If ANYONE in this thread is not aware, the H&I network, available Over the Air in lots of places, and on many basic cable packages too, plays all the Series one after another just now, in order by season. 8pm-1am, weekdays.
The Nation had a great review of Enterprise when it came out.
The first series, which began in 1967, was an odd amalgam of manly Buck Rogers adventure, cold war pro-Americanism and utopian social drama influenced by the civil rights movement. When Star Trek was revived for TV in 1987 with The Next Generation, the show’s tagline was tellingly updated from “where no man has gone before” to “where no one has gone before.” And the changes went far beyond gender. Trek‘s depictions of racism and caste exploitation got acute, with a series of amazing shows about workers treated as things, and it explored torture and official violence daringly, bitingly criticizing them even as it showed our own implication in them. (TNG also utilized the skills of a heart-stoppingly talented Shakespearean actor, Patrick Stewart.) The next two series, Deep Space Nine and Voyager, steered Star Trek onward into the 1990s. (Voyager in particular took Trek forward, having three aggressive women as the show’s main characters, and also making them the sharpest scientific minds on the ship.)

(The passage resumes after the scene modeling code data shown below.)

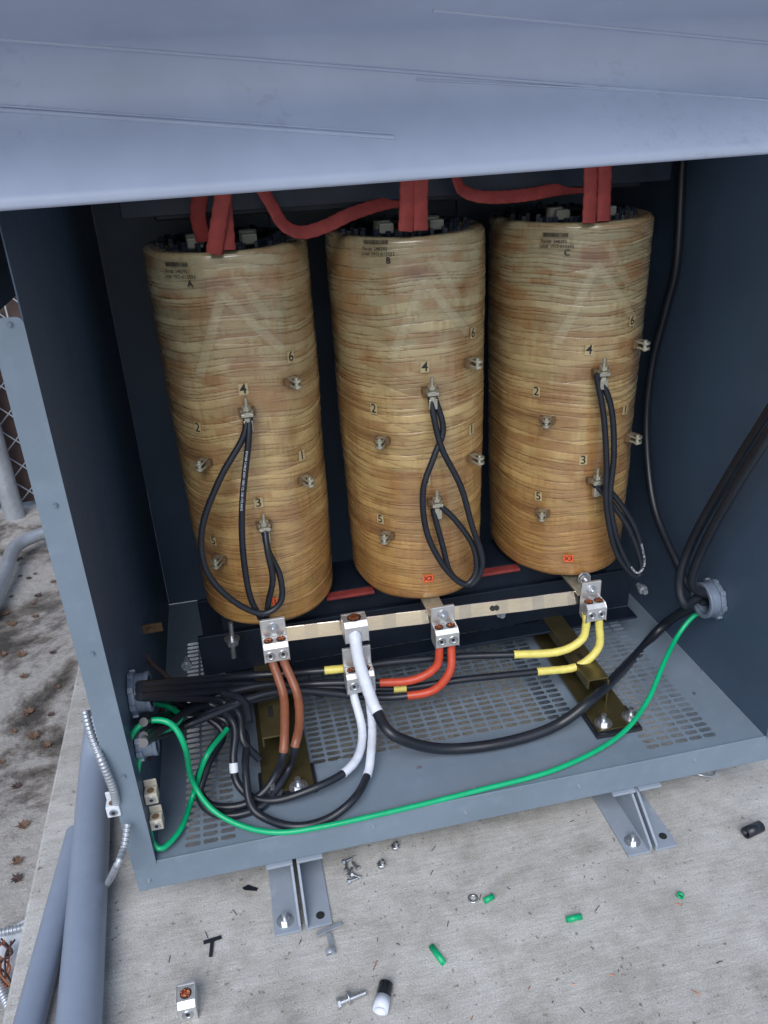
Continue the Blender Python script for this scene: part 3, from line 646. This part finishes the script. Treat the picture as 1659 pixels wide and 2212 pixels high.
def J(L,lab,prt=None): 
    n=len(L); P=[PY(u,v,YC-RY-.020-.030*math.sin(math.pi*min(1,max(0,i/(n-1))))) for i,(u,v) in enumerate(L)]
    o=cable(P,rJ,M_black,lab,'jumper cable',gJ,name='jumper_cable')
    if prt:
        full=smoothpath(P,.001); i0=int(len(full)*prt[0]); vt,ft=textgeo('POWER CABLE 600V 105C CL 1581 FT2 AWG',.0062); xm=min(v[0] for v in vt); out=[]
        for v in vt:
            k=min(len(full)-2,max(1,i0+int((v[0]-xm)*1000))); p=full[k]; tg=(full[k+1]-full[k-1]).normalized()
            dv=Vector((-.2,-.85,.5)).normalized(); nn=(dv-tg*dv.dot(tg)).normalized(); sd_=nn.cross(tg)
            out.append(p+(nn*math.cos(v[1]/rJ)+sd_*math.sin(v[1]/rJ))*(rJ+.0004)+tg*(((v[0]-xm)*1000)%1)*.001)
        mb=MB(); mb.add(out,ft); obj('printed_legend',mb,[M_paper],o)
    return o
J([(533,890),(525,945),(475,1035),(437,1140),(445,1230),(500,1295),(565,1325),(606,1300),(605,1245),(580,1190),(568,1140)],'black jumper hanging in a wide loop between two taps')
J([(540,890),(536,960),(524,1080),(524,1180),(538,1280),(560,1330),(582,1362)],'black jumper dropping straight from upper tap to lug',(.15,))
J([(572,1140),(578,1190),(589,1250),(580,1300),(574,1352)],'short black jumper from lower tap to lug')
J([(928,845),(938,905),(955,970),(995,1050),(1018,1130),(1042,1215),(1018,1262),(975,1240),(955,1175),(935,1100)],'black jumper looped between two taps of coil')
J([(934,845),(957,925),(938,985),(914,1060),(922,1150),(960,1225),(1003,1262),(1028,1235),(1022,1180),(985,1125),(942,1085)],'black jumper crossing over its neighbour between taps')
J([(1292,805),(1320,880),(1326,980),(1318,1080),(1335,1170),(1370,1235),(1391,1215),(1372,1140),(1330,1075),(1290,1038)],'black jumper hanging in a narrow loop',(.60,))
J([(1288,808),(1304,900),(1310,1000),(1310,1095),(1330,1190),(1368,1243),(1386,1225),(1360,1145),(1312,1075),(1283,1046)],'black jumper hanging in a narrow loop')
gR='thick black cables entering at the side'
cable([(1720,800,'x',1.25),(1659,895,'x',1.26),(1580,1020,'x',1.28),(1500,1160,'x',1.29),(1468,1250,'x',1.28),(1480,1305,'x',1.29),fr+Vector((0,.012,.012))],.011,M_black,'thick black cable curving down to the wall hub','cable',gR)
cable([(1720,840,'x',1.24),(1659,940,'x',1.25),(1585,1060,'x',1.27),(1520,1180,'x',1.29),(1495,1260,'x',1.30),fr+Vector((0,-.012,.014))],.011,M_black,'thick black cable hanging against the cabinet wall','cable',gR)
cable([(1474,330,'x',1.36),(1462,560,'x',1.36),(1440,660,'x',1.36),(1408,790,'x',1.355),(1396,930,'x',1.35),(1412,1090,'x',1.34),(1462,1215,'x',1.34),(1490,1270,'x',1.345),fr+Vector((0,.018,-.002))],.010,M_black,'dark cable running down the cabinet back corner','cable',gR)
cable([(298,1385,.42),(325,1430,.38),(368,1475,.33),(352,1530,.27),(330,1590,.2),(320,1640,.14)],.006,M_slat,'dark brown braided strap hanging by the wall','strap')
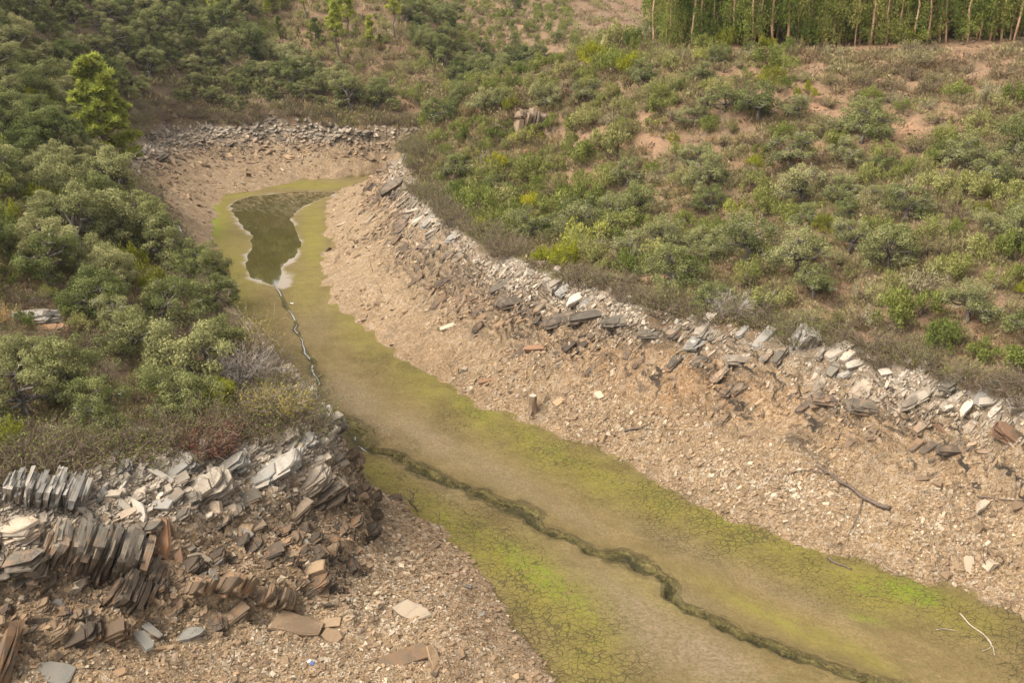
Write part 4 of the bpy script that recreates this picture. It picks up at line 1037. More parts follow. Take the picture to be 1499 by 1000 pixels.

So, watching the first season of the latest Trek vehicle, Enterprise, I’ve felt…nausea and horror. It takes Star Trek so far backward that it’s like Buffy becoming a sex slave chained to a bed for the rest of her television career. Set in Trek‘s “past,” 100 years before Kirk’s time and just 150 years after our own, Enterprise depicts the first humans to have contact with alien races. Emphasis on races: the interplanetary politics seem to have been framed by Pat Buchanan. Though there are two token humans of color on the ship, humans are heavily coded as white and male.
All the previous Star Trek series, over three decades, have been about becoming progressively more catholic, more aware of the astonishing diversity of the galaxy, the provincial limitedness of one’s own assumptions and one’s own potential to harm people who are different. The newest offering is a frank vehicle for white male suprematism and resentment.